- _Written problem_
Copy the data exactly as it appears, and do not include any pictures.

::::::

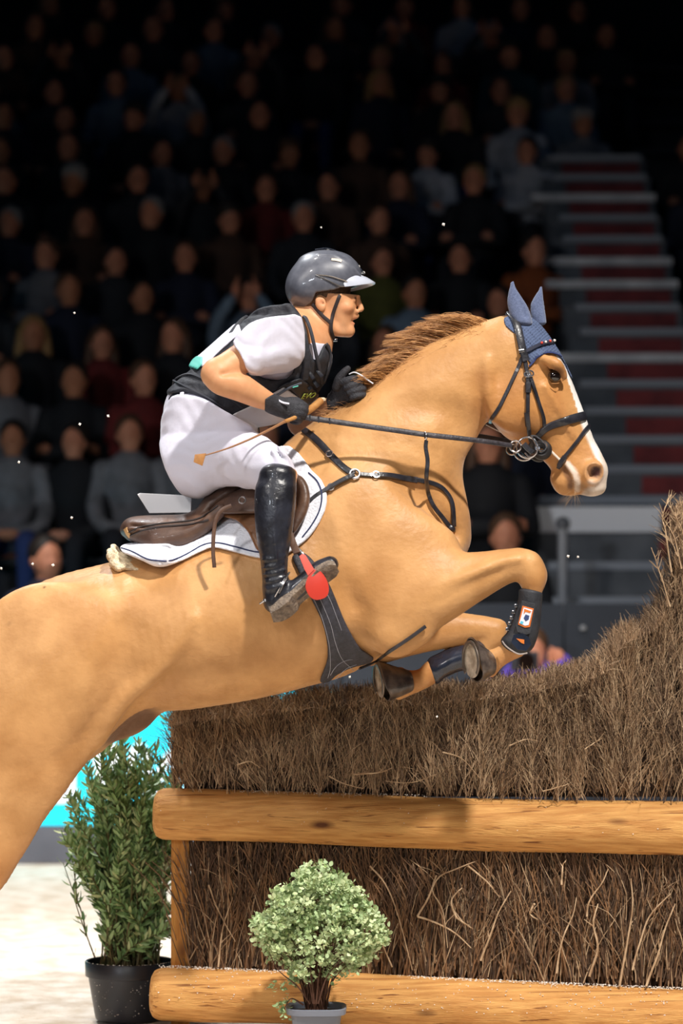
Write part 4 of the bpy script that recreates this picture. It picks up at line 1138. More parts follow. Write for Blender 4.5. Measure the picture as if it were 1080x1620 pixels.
mb = MB(); p, q = path([(872,714),(880,722),(886,728)], 8, .002); mb.tube(p, .004, 6); mb.build('lip_strap', mat('pale_lip', (226, 214, 200), .5), bri)
# reins
M_rein = mat('black_rubber_rein', (38, 34, 38), .5, (60, 56, 62), 60, bump=.3, bscale=100)
rein = empty('reins', W(640,685,-.22), 'pair of black leather reins from the bit to the rider\'s gloved hands', 'reins')
P = cat([W(468,655,-.245), W(486,661,-.242), W(520,666,-.238), W(575,674,-.232), (W(625,681,-.228)), W(674,688,-.222), W(720,693,-.195), W(770,699,-.15), W(808,705,-.098)], 70)
mb = MB(); mb.strap(P, np.tile(V(0, -1, .25), (70, 1)), np.interp(np.linspace(0, 1, 70), [0, .55, 1], [.017, .0165, .015]), .005); mb.build('near_rein', M_rein, rein)
P = cat([W(556,628,-.03), W(572,636,.06), W(604,652,.20), W(660,672,.215), W(720,684,.19), W(770,692,.15), W(812,700,.095)], 60)
mb = MB(); mb.strap(P, np.tile(V(0, 1, .25), (60, 1)), .015, .005); mb.build('far_rein', M_rein, rein)
for t in (.16, .24, .32, .40):
    i = int(t*70); P0 = cat([W(468,655,-.245), W(486,661,-.242), W(520,666,-.238), W(575,674,-.232), W(625,681,-.228), W(674,688,-.222)], 70)[i]
    mb = MB(); mb.box((-.002, -.007, -.010), (.002, .003, .010), c=P0); mb.build('rein_stop', M_blk, rein)
P = cat([W(768,672,.06), W(790,683,.05), W(815,694,-.0)], 10); mb = MB(); mb.tube(P, .0018, 5); mb.build('lip_cord', mat('white_cord', (230, 228, 224), .5), rein, recalc=False)
# ------------------------------------------------------------------ leg boots
M_boot = mat('black_neoprene', (50, 52, 58), .6, (38, 40, 46), 30, bump=.2, bscale=200)
M_bootg = mat('glossy_black_shell', (26, 30, 40), .25, (40, 48, 66), 20, coat=.5)
def legsleeve(name, st, m, parent, grow=.007, n=50, h=.004, Y=-.205, k=.004):
    lo_ = np.min([np.minimum(W(a, b, Y), W(c, d, Y)) for a, b, c, d, _ in st], 0)-.06
    hi_ = np.max([np.maximum(W(a, b, Y), W(c, d, Y)) for a, b, c, d, _ in st], 0)+.06
    f = Field(lo_, hi_, h)
    f.chain([(a, b, c, d, Y, w) for a, b, c, d, w in st], k, n, tk=.35)
    return place(name, f.mesh(name, 1), m, parent)
tb = empty('tendon_boot', W(835,985,-.205), 'dark grey tendon boot with an orange and white badge on the raised near foreleg', 'leg boot')
legsleeve('shell', [(858,940,820,934,.043),(857,958,819,950,.042),(855,980,812,972,.042),(852,1000,806,992,.044),(848,1014,799,1004,.046),(842,1026,792,1012,.045),(830,1034,795,1020,.038)], M_boot, tb)
def decal(name, pts, Y, y0, m, parent, th=.004, cur=None):
    mb = MB(); P = [W(a, b, y0) for a, b in pts]; mb.prism(P, (0, -th, 0)); return mb.build(name, m, parent, smooth=False, bevel=.0008)
decal('strap_panel', [(825,950),(846,955),(845,975),(838,1002),(832,1004),(818,1000),(815,990),(822,970)], 0, -.246, M_boot, tb, .008)
decal('badge_border', [(826,958),(844,963),(838,992),(830,993),(819,988)], 0, -.254, mat('orange_badge', (214, 112, 44), .4), tb, .003)
decal('badge', [(828,961),(842,965),(836,989),(830,990),(821,986)], 0, -.257, mat('white_badge', (226, 230, 240), .4), tb, .0015)
decal('badge_mark', [(829,963),(840,967),(838,970),(831,968),(828,972)], 0, -.2585, mat('orange_mark', (216, 120, 50), .4), tb, .001)
decal('badge_mark', [(831,972),(837,974),(836,980),(831,983),(828,978)], 0, -.2585, mat('blue_mark', (60, 76, 120), .4), tb, .001)
decal('badge_mark', [(824,982),(828,984),(826,988),(822,986)], 0, -.2585, mat('cyan_mark', (90, 190, 220), .4), tb, .001)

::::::

- _The completed task_
Write part 4 of the bpy script that recreates this picture. It picks up at line 1138. More parts follow. Write for Blender 4.5. Measure the picture as if it were 1080x1620 pixels.
mb = MB(); p, q = path([(872,714),(880,722),(886,728)], 8, .002); mb.tube(p, .004, 6); mb.build('lip_strap', mat('pale_lip', (226, 214, 200), .5), bri)
# reins
M_rein = mat('black_rubber_rein', (38, 34, 38), .5, (60, 56, 62), 60, bump=.3, bscale=100)
rein = empty('reins', W(640,685,-.22), 'pair of black leather reins from the bit to the rider\'s gloved hands', 'reins')
P = cat([W(468,655,-.245), W(486,661,-.242), W(520,666,-.238), W(575,674,-.232), (W(625,681,-.228)), W(674,688,-.222), W(720,693,-.195), W(770,699,-.15), W(808,705,-.098)], 70)
mb = MB(); mb.strap(P, np.tile(V(0, -1, .25), (70, 1)), np.interp(np.linspace(0, 1, 70), [0, .55, 1], [.017, .0165, .015]), .005); mb.build('near_rein', M_rein, rein)
P = cat([W(556,628,-.03), W(572,636,.06), W(604,652,.20), W(660,672,.215), W(720,684,.19), W(770,692,.15), W(812,700,.095)], 60)
mb = MB(); mb.strap(P, np.tile(V(0, 1, .25), (60, 1)), .015, .005); mb.build('far_rein', M_rein, rein)
for t in (.16, .24, .32, .40):
    i = int(t*70); P0 = cat([W(468,655,-.245), W(486,661,-.242), W(520,666,-.238), W(575,674,-.232), W(625,681,-.228), W(674,688,-.222)], 70)[i]
    mb = MB(); mb.box((-.002, -.007, -.010), (.002, .003, .010), c=P0); mb.build('rein_stop', M_blk, rein)
P = cat([W(768,672,.06), W(790,683,.05), W(815,694,-.0)], 10); mb = MB(); mb.tube(P, .0018, 5); mb.build('lip_cord', mat('white_cord', (230, 228, 224), .5), rein, recalc=False)
# ------------------------------------------------------------------ leg boots
M_boot = mat('black_neoprene', (50, 52, 58), .6, (38, 40, 46), 30, bump=.2, bscale=200)
M_bootg = mat('glossy_black_shell', (26, 30, 40), .25, (40, 48, 66), 20, coat=.5)
def legsleeve(name, st, m, parent, grow=.007, n=50, h=.004, Y=-.205, k=.004):
    lo_ = np.min([np.minimum(W(a, b, Y), W(c, d, Y)) for a, b, c, d, _ in st], 0)-.06
    hi_ = np.max([np.maximum(W(a, b, Y), W(c, d, Y)) for a, b, c, d, _ in st], 0)+.06
    f = Field(lo_, hi_, h)
    f.chain([(a, b, c, d, Y, w) for a, b, c, d, w in st], k, n, tk=.35)
    return place(name, f.mesh(name, 1), m, parent)
tb = empty('tendon_boot', W(835,985,-.205), 'dark grey tendon boot with an orange and white badge on the raised near foreleg', 'leg boot')
legsleeve('shell', [(858,940,820,934,.043),(857,958,819,950,.042),(855,980,812,972,.042),(852,1000,806,992,.044),(848,1014,799,1004,.046),(842,1026,792,1012,.045),(830,1034,795,1020,.038)], M_boot, tb)
def decal(name, pts, Y, y0, m, parent, th=.004, cur=None):
    mb = MB(); P = [W(a, b, y0) for a, b in pts]; mb.prism(P, (0, -th, 0)); return mb.build(name, m, parent, smooth=False, bevel=.0008)
decal('strap_panel', [(825,950),(846,955),(845,975),(838,1002),(832,1004),(818,1000),(815,990),(822,970)], 0, -.246, M_boot, tb, .008)
decal('badge_border', [(826,958),(844,963),(838,992),(830,993),(819,988)], 0, -.254, mat('orange_badge', (214, 112, 44), .4), tb, .003)
decal('badge', [(828,961),(842,965),(836,989),(830,990),(821,986)], 0, -.257, mat('white_badge', (226, 230, 240), .4), tb, .0015)
decal('badge_mark', [(829,963),(840,967),(838,970),(831,968),(828,972)], 0, -.2585, mat('orange_mark', (216, 120, 50), .4), tb, .001)
decal('badge_mark', [(831,972),(837,974),(836,980),(831,983),(828,978)], 0, -.2585, mat('blue_mark', (60, 76, 120), .4), tb, .001)
decal('badge_mark', [(824,982),(828,984),(826,988),(822,986)], 0, -.2585, mat('cyan_mark', (90, 190, 220), .4), tb, .001)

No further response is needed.